Maybe outside of the 1980 U.S. Olympic hockey team's upset of Russia in Lake Placid, N.Y., I view Buster Douglas' 10th-round knockout of Mike Tyson to win the undisputed heavyweight championship as the biggest upset in sports history.

That shocker in Tokyo took place 23 years ago on Monday, which got me thinking about how I didn't see the fight until a week after it happened and how, at first, I didn't believe that Douglas had pulled the unimaginable upset.

I was a sophomore at Binghamton University, and it was a big sports weekend: Tyson was fighting, which was always huge, and there was also the NBA's All-Star Saturday night -- including the dunk contest, which was a big deal back then.

In those days (yeah, I'm feeling old right about now), there was no Internet or smartphones to easily keep tabs on news and sports. No one had cable television in their dorm rooms. The only cable TV available was in the dorm's main lounge, and HBO wasn't part of the package. So the plan was to go with some friends to a buddy's place off campus to watch the fight and the dunk contest.
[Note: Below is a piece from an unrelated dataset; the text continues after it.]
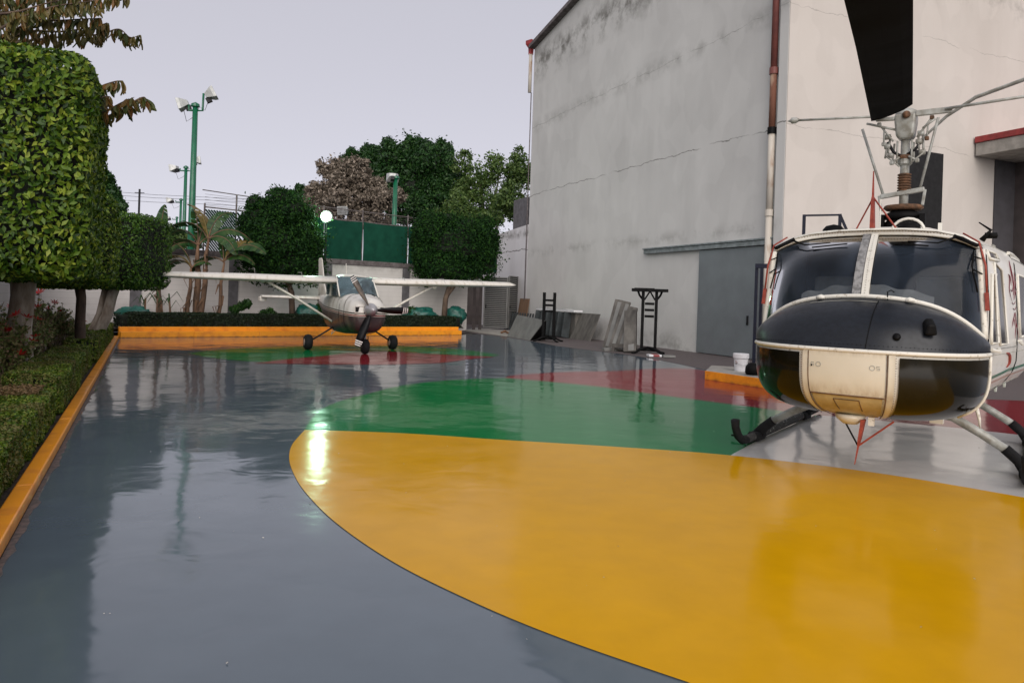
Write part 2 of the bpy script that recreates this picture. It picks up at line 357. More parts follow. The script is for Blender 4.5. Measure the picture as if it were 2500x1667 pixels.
def sbox_pts(n, a, b, c, e=7, depth=.12, lump=.05):           # points near the skin of a rounded box
    q = RNG.uniform(-1, 1, (n * 2, 3)); ax = RNG.choice(3, n * 2, p=np.array([b * c, a * c, a * b]) / (b * c + a * c + a * b))
    q[np.arange(n * 2), ax] = RNG.choice([-1, 1], n * 2); q = q[:n]
    k = (np.abs(q) ** e).sum(1, keepdims=True) ** (1 / e); p = q / k
    nr = np.sign(p) * np.abs(p) ** (e - 1) / np.array([a, b, c]); nr /= np.linalg.norm(nr, axis=1, keepdims=True)
    p = p * np.array([a, b, c])
    lm = np.array([noise.noise(Vector(x) * 2.2) for x in p])[:, None] * lump + np.array([noise.noise(Vector(x) * 6) for x in p])[:, None] * lump * .6
    p = p + nr * (lm - RNG.uniform(0, 1, (n, 1)) ** 1.6 * depth); return p, nr
def core_box(a, b, c, e=7, k=.90):
    mb = MB(); na, nb = 28, 16
    def f(i, j):
        t = i * 2 * math.pi; ph = (j - .5) * math.pi * .999
        q = np.array([math.cos(t) * math.cos(ph), math.sin(t) * math.cos(ph), math.sin(ph)])
        q = q / (np.abs(q) ** e).sum() ** (1 / e); return Vector(q * np.array([a, b, c]) * k)
    return mb.grid(f, na, nb)
def clump_pts(clumps, n, shell=.35, low=-.9):
    vol = np.array([c[1][0] * c[1][1] + c[1][1] * c[1][2] + c[1][0] * c[1][2] for c in clumps]); ix = RNG.choice(len(clumps), n, p=vol / vol.sum())
    C = np.array([c[0] for c in clumps])[ix]; Rr = np.array([c[1] for c in clumps])[ix]
    d = RNG.normal(0, 1, (n, 3)); d /= np.linalg.norm(d, axis=1, keepdims=True)
    keep = d[:, 2] > low; C, Rr, d = C[keep], Rr[keep], d[keep]
    rad = 1 - shell * RNG.uniform(0, 1, (len(d), 1)) ** 1.5
    q = C + d * Rr * rad
    lm = np.array([noise.noise(Vector(x) * .9) + .6 * noise.noise(Vector(x) * 2.3) for x in q])[:, None]
    q = q + d * Rr * lm * .45
    sp_ = RNG.uniform(0, 1, (len(q), 1)) ** 14; q = q + (d + np.array([0, 0, .35])) * sp_ * Rr * .45
    return q, d
def make_clumps(c, r, n, k=.42, seed=0):
    rr = random.Random(seed); out = []
    for _ in range(n):
        t = rr.uniform(0, 2 * math.pi); ph = math.asin(rr.uniform(-.55, .98)); m = rr.uniform(.45, .80)
        p = (c[0] + r[0] * m * math.cos(t) * math.cos(ph), c[1] + r[1] * m * math.sin(t) * math.cos(ph), c[2] + r[2] * m * math.sin(ph))
        s = rr.uniform(.75, 1.2) * k; out.append((p, (r[0] * s, r[1] * s, r[2] * s)))
    return out
def lump_core(clumps, k=.66):
    mb = MB()
    for c, r in clumps:
        def f(i, j, c=c, r=r):
            t = i * 2 * math.pi; ph = (j - .5) * math.pi * .999
            d = Vector((math.cos(t) * math.cos(ph), math.sin(t) * math.cos(ph), math.sin(ph)))
            q = Vector(c) + Vector((d.x * r[0], d.y * r[1], d.z * r[2])) * k
            return q + d * noise.noise(q * 1.7) * min(r) * .5
        mb.grid(f, 10, 7)
    return mb
def branchy(base, tips, r0, mid=None):
    mb = MB(); base = Vector(base)
    for t, r1 in tips:
        t = Vector(t); m = base.lerp(t, .5) + Vector((random.uniform(-.1, .1), random.uniform(-.1, .1), .12)) * (t - base).length * .3
        mb.tube([base, base.lerp(m, .5), m, t], [r0, r0 * .8, (r0 + r1) / 2, r1], 7)
    return mb

# ---------------------------------------------------------------- place frames
def Wp(s, off=0, z=0): return Vector((6.74 + .4 * s - .9165 * off, 25.4 - .9165 * s - .4 * off, z))
def Fp(t, off=0, z=0): return Vector((8.28 + .9165 * t + .4 * off, 21.87 + .4 * t - .9165 * off, z))
def Bp(t, off=0, z=0): return Vector((-14.9 + .77 * t + .64 * off, 26.2 + .64 * t - .77 * off, z))
def Lp(s, off=0, z=0): return Vector((-2.82 - .452 * s - .892 * off, 3.9 + .892 * s - .452 * off, z))
def slab(fn, a0, a1, o0, o1, z0, z1):
    mb = MB(); mb.prism([fn(a0, o0)[:2], fn(a1, o0)[:2], fn(a1, o1)[:2], fn(a0, o1)[:2]], z0, z1); return mb
def slabx(mb, fn, a0, a1, o0, o1, z0, z1):
    p = [fn(a, o, z) for z in (z0, z1) for a, o in ((a0, o0), (a1, o0), (a1, o1), (a0, o1))]
    return mb.add(p, [(0, 3, 2, 1), (4, 5, 6, 7), (0, 1, 5, 4), (1, 2, 6, 5), (2, 3, 7, 6), (3, 0, 4, 7)])

# ---------------------------------------------------------------- ground
mb = MB(); mb.grid(lambda i, j: Vector(((i - .5) * 1600, (j - .3) * 1600, -.03)), 4, 4); struct(mb.build('ground', m_asph))
fl = [Lp(-14, 0)[:2], Lp(21.55, 0)[:2], Bp(-.1, 3.5)[:2], Bp(13.6, 3.5)[:2], (-1.2, 34.5), (.5, 33.5), (16, 10), (16, -8)]
mb = MB(); mb.add([(x, y, 0) for x, y in fl], [tuple(range(len(fl)))])
struct(mb.build('floor', m_grey))
def smooth_curve(p, n=10):
    out = []
    for i in range(len(p) - 1):
        a, b, c, d = p[max(i - 1, 0)], p[i], p[i + 1], p[min(i + 2, len(p) - 1)]
        for k in range(n):
            t = k / n
            out.append(.5 * ((2 * b) + (c - a) * t + (2 * a - 5 * b + 4 * c - d) * t * t + (3 * b - a - 3 * c + d) * t ** 3))
    out.append(p[-1]); return out
def gpts(l): return [G(u, v) for u, v in l]
def sheet(name, pts, z, mat):
    mb = MB(); mb.add([(p.x, p.y, z) for p in pts], [tuple(range(len(pts)))])
    me = mb.build(name, mat); return struct(me)
c_left = smooth_curve(gpts([(744, 1050), (714, 1085), (706, 1118), (716, 1155), (746, 1203), (819, 1276), (957, 1371), (1148, 1467), (1361, 1556), (1680, 1667), (2050, 1790)]))
c_top = smooth_curve(gpts([(744, 1050), (980, 1058), (1222, 1074), (1500, 1091), (1781, 1112), (2126, 1153), (2500, 1215), (2900, 1290)]))
sheet('yellow_floor_area', c_left + [Vector((3.0, 1.2, 0)), Vector((9.5, 1.2, 0))] + c_top[::-1][:-1], .0055, m_yellow)
g_up = smooth_curve(gpts([(744, 1050), (760, 1025), (787, 999), (835, 978), (904, 960), (989, 940), (1116, 927), (1238, 923)]))
g_dn = smooth_curve(gpts([(1238, 923), (1435, 941), (1648, 969), (1913, 1004), (1990, 1016)]))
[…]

I never made it. I got really sick that Friday -- I think I had the flu. Whatever it was, I missed the fight and the dunk contest. I was probably out cold by 6 p.m. When I woke up the next morning, my roommate said something like, "You're never going to believe what happened last night -- Mike Tyson got knocked out."

I didn't believe him. I thought he was full of it and just giving me the business because he knew I was so ticked off that I had missed the fight.

He swore up and down that Tyson had been knocked out. I hadn't even conceived of it being a possibility. And because there was no Internet to check and no access to sports news on a Sunday morning on any of the four channels in our dorm, I told him he had to prove to me that Tyson got knocked out.

He went out to the student union and bought the newspaper and brought it back -- proof indeed that Tyson had been dethroned by a guy not expected to last even a round or two.

Back in those days (again, I'm feeling old), HBO didn't usually replay its fights. In general, you watched it live or you wouldn't see it. But because Douglas' upset of Tyson was so monumental, HBO announced it would replay the fight the following Saturday. I had read about it in USA Today, so I made the roughly three-hour drive from Binghamton to my mom's house near Albany, N.Y., to watch the replay (and brought a big sack of laundry, too).

So a week after the upset of upsets, I finally got to see with my own eyes that Douglas had indeed done the unthinkable and knocked out Tyson.